Nada-nada protes dan bingung menyeruak di tengah kelas yang asalnya hening. Kata orang Sunda, kawas goong katincak. Banyak pertanyaan yang menguar di udara, desas-desus, hingga gossip miring. Salah satu teman saya bahkan bilang, "Si Bapak ingin kita les di sekolah saja mungkin. Biar dapat tambahan duit."
Dan guru yang satu itu seolah menikmati aroma-aroma kebingungan di kelas. Setelah sedikit mereda, beliau pun menjelaskan semuanya. Jelas, hingga tak ada satupun dari kami membantah.
Menurut beliau, bimbel itu yang meningkatkan persen mahasiswa drop out dari tahun ke tahun. Bimbel menawarkan proses cepat, rumus singkat, yang mengubah pola pikir siswa menjadi instan. Menjadi hal yang sangat mungkin seorang siswa lolos Ujian Nasional dan Seleksi Masuk Perguruan Tinggi Negeri dengan mudah, walaupun taraf kemampuan yang sebenarnya tidak memadai.
Terhenyak di tempat duduk masing-masing, aku dan teman-temanku masih mendengarkan beliau dengan serius. Ada hal lain yang belum kami ketahui, rupanya.

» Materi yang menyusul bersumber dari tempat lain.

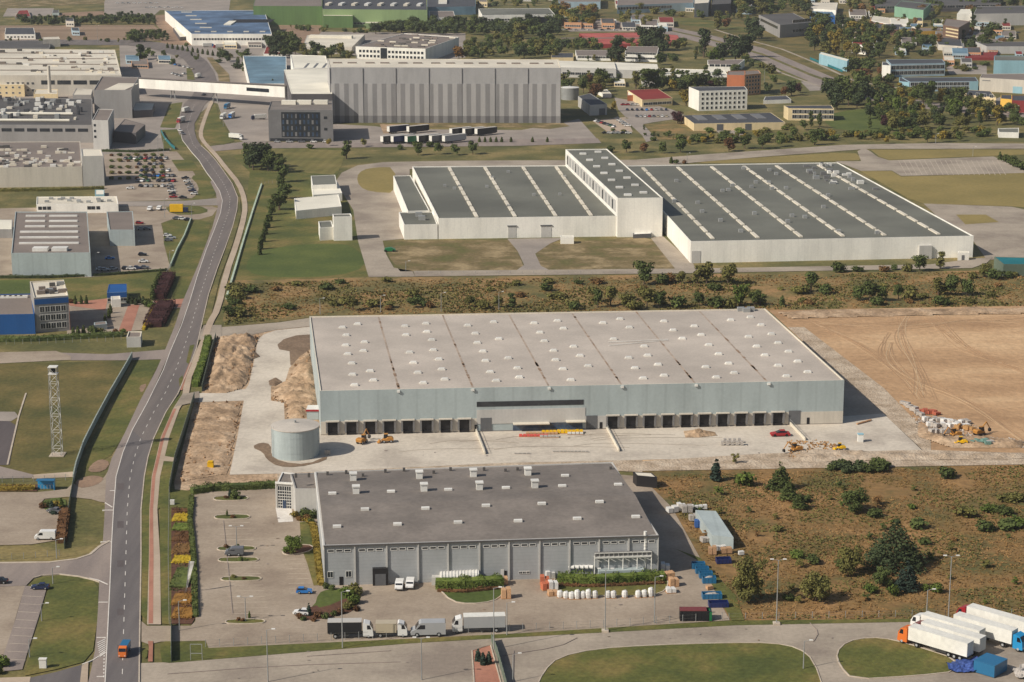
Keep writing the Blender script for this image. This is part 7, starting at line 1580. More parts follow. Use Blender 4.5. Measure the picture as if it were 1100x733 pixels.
# ---- diggers
def digger(px, py, az, label, mat_='excavator', s=1.0, arm=True, wheels=False):
    e = empty('excavator' if arm else 'loader', (0, 0, 0), label, 'excavator' if arm else 'loader'); z0 = .3
    if wheels:
        for x in (-1.2, 1.2):
            for y in (-.9, .9): wheel(e, x, y, .6, .4)
    else:
        for y in (-1.0, 1.0):
            mb = MB(); mb.loft([(-1.8, .35), (-1.5, .0), (1.5, 0), (1.8, .35), (1.5, .75), (-1.5, .75)], y - .25, y + .25); mb.build('track', 'chassis', e)
    mb = MB(); mb.loft([(-2.0, .8), (-2.1, 1.6), (-1.6, 1.95), (-.2, 1.95), (.3, 1.5), (1.4, 1.3), (1.5, .8)], -1.1, 1.1); mb.build('body', mat_, e)
    mb = MB(); mb.loft([(-.3, 1.5), (-.2, 2.9), (.9, 2.9), (1.25, 1.5)], -1.05, .1); c = mb.build('cab', 'car_glass', e)
    mb = MB(); mb.box(-.35, -1.1, 2.88, 1.0, .15, 3.0); mb.build('cab_roof', mat_, c)
    if arm:
        mb = MB(); mb.tube((.8, .5, 1.4), (3.2, .5, 3.9), .28, 6, .2); mb.tube((3.2, .5, 3.9), (4.9, .5, 1.6), .2, 6, .14); mb.build('boom', mat_, e)
        mb = MB(); mb.loft([(4.6, 1.6), (5.2, 1.5), (5.3, .7), (4.6, .4), (4.4, .9)], .1, .9); mb.build('bucket', 'chassis', e)
    else:
        mb = MB(); mb.tube((1.0, -.6, 1.2), (2.6, -.6, .6), .14, 6); mb.tube((1.0, .6, 1.2), (2.6, .6, .6), .14, 6); mb.build('arm', mat_, e)
        mb = MB(); mb.loft([(2.5, .2), (3.5, .15), (3.1, .3), (2.7, 1.1), (2.5, 1.0)], -1.2, 1.2); mb.build('bucket', mat_, e)
    e.location = G(px, py) + Vector((0, 0, .2)); e.rotation_euler.z = R(az); e.scale = (s, s, s); return e
digger(389, 477, 60, 'orange wheeled backhoe before the left loading docks', 'excavator', .95, True, True)
digger(416, 476, 190, 'yellow wheel loader before the left loading docks', 'excavator', .9, False, True)
digger(1026, 470, 200, 'orange excavator beside the stacked building material', 'excavator', .9)
digger(1052, 468, 30, 'orange excavator with raised boom behind the other orange one', 'excavator', 0.95)
digger(1033, 478, 180, 'small yellow loader at the foot of the material heaps', 'paint_yellow', .8, False, True)
digger(903, 484, 185, 'small yellow digger on the strip below the portable toilet', 'paint_yellow', .7, False, True)
digger(855, 486, 200, 'tan digger among timber scraps at the right end of the yard', 'excavator', .9)
farcar(838, 469, 185, 'red', 'long red pickup parked before the rightmost docks', None).scale = (1.4, 1.25, 1.3)
q = G(924.5, 476); tl = empty('portable_toilet', q, 'white portable toilet standing on the apron edge', 'toilet')
mb = MB(); mb.box(q.x - .8, q.y, .2, q.x + .8, q.y + 1.5, 2.6); mb.build('cabin', 'metal_white', tl); mb = MB(); mb.box(q.x - .9, q.y - .1, 2.6, q.x + .9, q.y + 1.6, 2.8); mb.build('roof', 'wall_cyan', tl)
q = G(226, 505); tl = empty('yellow_tank', q, 'yellow site generator box alone on the sand left of the apron', 'generator')
mb = MB(); mb.box(q.x - .9, q.y, .1, q.x + .9, q.y + 1.4, 2.3); mb.build('cabinet', 'yellow', tl); mb = MB(); mb.box(q.x - .7, q.y - .1, 2.3, q.x + .7, q.y + 1.2, 2.6); mb.build('lid', 'yellow', tl)
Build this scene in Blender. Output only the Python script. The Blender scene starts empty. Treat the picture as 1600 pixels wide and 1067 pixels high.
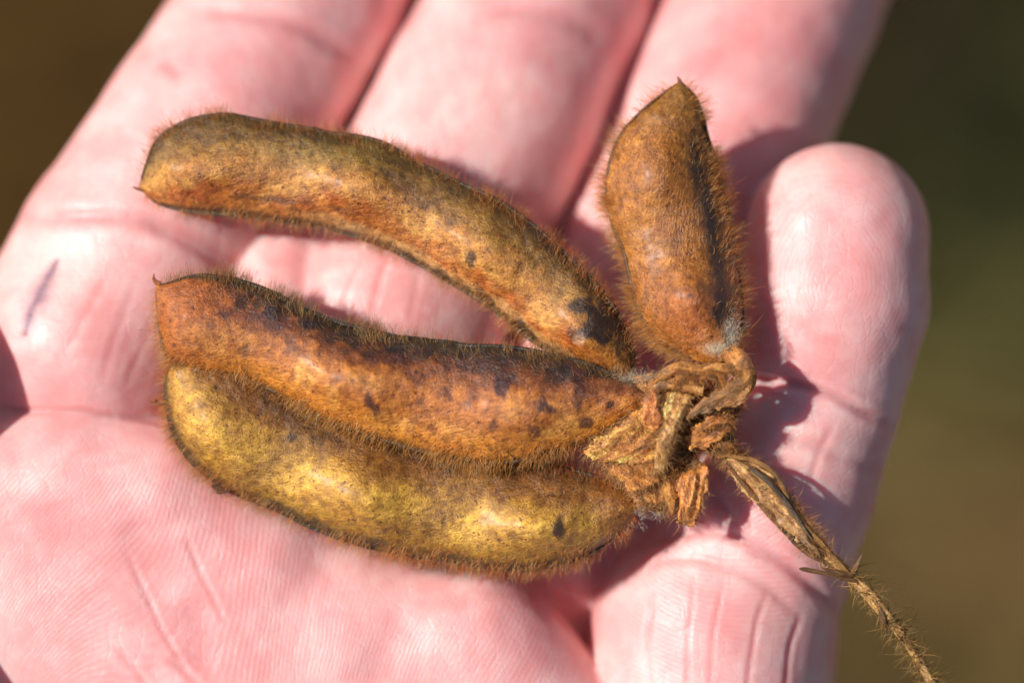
import bpy, math, random
import numpy as np
from mathutils import Vector, Matrix

# ------------------------------------------------------------------ scene, camera, light
# one Blender unit is one centimetre
scene = bpy.context.scene
scene.unit_settings.system = 'METRIC'
scene.unit_settings.scale_length = 0.01
COL = scene.collection
S = 0.00625            # cm per photograph pixel on the z = 0 plane
D = 50.0               # camera height over that plane
cam = bpy.data.cameras.new('camera'); cam_o = bpy.data.objects.new('camera', cam); COL.objects.link(cam_o)
cam_o.location = (0, 0, D); cam_o.rotation_euler = (0, 0, 0)
cam.sensor_width = 36; cam.lens = 180; cam.clip_start = 1; cam.clip_end = 60000
cam.dof.use_dof = True; cam.dof.focus_distance = D - 0.42; cam.dof.aperture_fstop = 0.062
scene.camera = cam_o

SUN_EL = math.radians(44); SUN_AZ = math.radians(163)      # direction the sun stands in, math angle from +x
world = bpy.data.worlds.new('World'); scene.world = world; world.use_nodes = True
wn = world.node_tree.nodes; bg = wn['Background']
sky = wn.new('ShaderNodeTexSky'); sky.sky_type = 'NISHITA'; sky.sun_disc = False
sky.sun_elevation = SUN_EL; sky.sun_rotation = math.radians(90) - SUN_AZ
world.node_tree.links.new(sky.outputs[0], bg.inputs[0]); bg.inputs[1].default_value = 0.068
sun = bpy.data.lights.new('sun', 'SUN'); sun_o = bpy.data.objects.new('sun', sun); COL.objects.link(sun_o)
sun.energy = 4.9; sun.angle = math.radians(0.53); sun.color = (1.0, 0.962, 0.91)
sd = Vector((math.cos(SUN_EL)*math.cos(SUN_AZ), math.cos(SUN_EL)*math.sin(SUN_AZ), math.sin(SUN_EL)))
sun_o.rotation_euler = sd.to_track_quat('Z', 'Y').to_euler(); sun_o.location = sd*60
scene.view_settings.view_transform = 'Standard'; scene.view_settings.look = 'None'
scene.view_settings.exposure = 0.08; scene.view_settings.gamma = 1.0
scene.render.engine = 'CYCLES'

rng = np.random.default_rng(7)

# ------------------------------------------------------------------ helpers
def P(px, py, z):
    """photograph pixel + height (in pixel units) -> world point"""
    z = np.asarray(z, float)*S
    k = (D - z)/D
    return np.stack(np.broadcast_arrays((np.asarray(px, float)-800)*S*k, (533.5-np.asarray(py, float))*S*k, z), -1)

def to_px(v):
    k = D/(D-v[:, 2])
    return 800 + v[:, 0]*k/S, 533.5 - v[:, 1]*k/S

def lin(r, g, b):
    c = np.array([r, g, b], float)/255
    return np.where(c <= 0.04045, c/12.92, ((c+0.055)/1.055)**2.4)

def smooth(a, b, x):
    t = np.clip((x-a)/(b-a), 0, 1); return t*t*(3-2*t)

def vnoise(p, seed=0):
    """value noise in [-1, 1] at points p (n,3)"""
    i = np.floor(p).astype(np.int64); f = p - i; f = f*f*f*(f*(f*6-15)+10)
    def h(dx, dy, dz):
        n = (i[:, 0]+dx)*374761393 + (i[:, 1]+dy)*668265263 + (i[:, 2]+dz)*2147483647 + seed*1274126177
        n = (n ^ (n >> 13)) * 1274126177; n = n ^ (n >> 16)
        return (n & 0xffff)/32767.5 - 1
    x, y, z = f[:, 0], f[:, 1], f[:, 2]
    def lx(dy, dz): return h(0, dy, dz)*(1-x) + h(1, dy, dz)*x
    return (lx(0, 0)*(1-y)+lx(1, 0)*y)*(1-z) + (lx(0, 1)*(1-y)+lx(1, 1)*y)*z

def fbm(p, octv=3, seed=0):
    s = 0; a = 1; t = 0
    for k in range(octv):
        s = s + a*vnoise(p*(2.03**k)+17.3*k, seed+k); t += a; a *= 0.5
    return s/t

def new_mesh(name, verts, faces, mat=None, parent=None, attrs=None, smooth_=True):
    me = bpy.data.meshes.new(name)
    verts = np.asarray(verts, np.float32)
    if isinstance(faces, np.ndarray):
        k = faces.shape[1]
        me.vertices.add(len(verts)); me.vertices.foreach_set('co', verts.ravel())
        me.loops.add(faces.size); me.loops.foreach_set('vertex_index', faces.astype(np.int32).ravel())
        me.polygons.add(len(faces)); me.polygons.foreach_set('loop_start', np.arange(0, faces.size, k, dtype=np.int32))
        me.update(calc_edges=True); me.validate()
    else:
        me.from_pydata(verts.tolist(), [], faces); me.update()
    if smooth_: me.polygons.foreach_set('use_smooth', np.ones(len(me.polygons), bool))
    for an, av in (attrs or {}).items():
        av = np.asarray(av, np.float32)
        if av.ndim == 2:
            at = me.attributes.new(an, 'FLOAT_COLOR', 'POINT')
            at.data.foreach_set('color', np.concatenate([av, np.ones((len(av), 1), np.float32)], 1).ravel())
        else:
            at = me.attributes.new(an, 'FLOAT', 'POINT'); at.data.foreach_set('value', av)
    o = bpy.data.objects.new(name, me); COL.objects.link(o)
    if mat: me.materials.append(mat)
    if parent: o.parent = parent
    return o

def normals(verts, faces):
    n = np.zeros_like(verts)
    a = verts[faces[:, 2]]-verts[faces[:, 0]]; b = verts[faces[:, -1]]-verts[faces[:, 1]]
    c = np.cross(a, b)
    for k in range(faces.shape[1]): np.add.at(n, faces[:, k], c)
    return n/np.maximum(np.linalg.norm(n, axis=1, keepdims=True), 1e-12)

def laplace(verts, faces, it, lam=0.5):
    k = faces.shape[1]
    e = np.concatenate([faces[:, [j, (j+1) % k]] for j in range(k)])
    deg = np.bincount(e.ravel(), minlength=len(verts))[:, None]
    for _ in range(it):
        acc = np.zeros_like(verts)
        for c in range(3):
            acc[:, c] = np.bincount(e[:, 0], verts[e[:, 1], c], len(verts)) + np.bincount(e[:, 1], verts[e[:, 0], c], len(verts))
        verts = verts + lam*(acc/np.maximum(deg, 1)-verts)
    return verts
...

Dengan air muka tenang, beliau melanjutkan. Masih menurut beliau, bimbel itu memanfaatkan kepanikan yang menelisip pelan-pelan di benak orang tua dan siswa. Sadarkah kita bahwa kita sudah dirasuki roh paham: "Tak ikut bimbel=kegagalan!" Ketakpercayaandiri berkembang di nurani generasi calon pemimpin kita. Diburu, merasa tak aman, walau kemampuannya memadai, tak sedikit anak yang boleh dikata pintar, ikut bimbel juga. Sementara permintaan makin meningkat, harga pun makin menjulang. Belasan juta dikeluarkan orang tua hanya untuk mendapat jaminan anaknya diterima di perguruan tinggi favorit. Padahal, yang didapat si anak tak lebih dari sebuah cara instan yang merusak logika proses berpikirnya.
Yang lebih parah lagi, kata beliau, kalau paradigma masyarakat berubah, bergeser, ke arah yang berbahaya, yaitu: "Pengajaran di bimbel lebih baik daripada di sekolah." Seperti yang kita ketahui, sekolah merupakan instrumen utama pendidikan di negeri kita. Kalau sudah bergeser begini, lalu bagaimana? Seorang anak bersekolah hanya untuk mendapatkan skor tertinggi di kertas tanda kelulusan? Hanya agar logika prosesnya dibudaki oleh cara cepat nan instan?
Mungkin, bagi anak yang kurang dalam menangkap pelajaran di sekolah dibutuhkan tambahan. Dan itulah tujuan awalnya bimbel dibuat. Tapi, guru saya yakin, bukan dengan bimbel anak tersebut bisa menjadi mengerti. Banyak hal lain.
Saya dan teman-teman saya sendiri lebih senang mengisi waktu sepulang sekolah dengan berdiskusi. Apapun, tentang hal yang kami ingin diskusikan. Dari mulai tren, film, hingga tugas matematika. Belajar bersama teman jauh lebih menyenangkan, dibandingkan diceramahi guru dari pagi pukul tujuh hingga sore pukul enam, belum pekerjaan rumah yang menggunung-gunung seperti Gunung Krakatau.
Cara yang lebih efektif lagi adalah menanyakan langsung ke gurunya. Sudah merupakan kewajiban bagi seorang guru untuk menjawab pertanyaan hingga siswanya mengerti. Beliau bilang, siswa-siswa sekarang cenderung menunggu waktu bimbel mereka untuk menanyakan segala sesuatu yang tak dimengerti. Lalu kalau begitu, apa fungsi guru di sekolah?
Siang itu, kami berdecak-decak, kagum dibuat beliau. Penjelasan panjang beliau yang melawan pandangan umum yang beredar di masyarakat dilanjutkan kata-kata penutup sebelum bel berbunyi, "Bapak percaya kalian bisa. Tanpa bimbel, tanpa rumus instan. Hanya dengan usaha dan doa. Dan untuk usaha, kita lakukan bersama-sama."
Padahal angka XI besar tercap di wajah kami. Masih ada satu setengah tahun bagi kami untuk merisaukan ujian-ujian itu. Tapi yang saya tahu, beliaulah sosok guru yang seharusnya.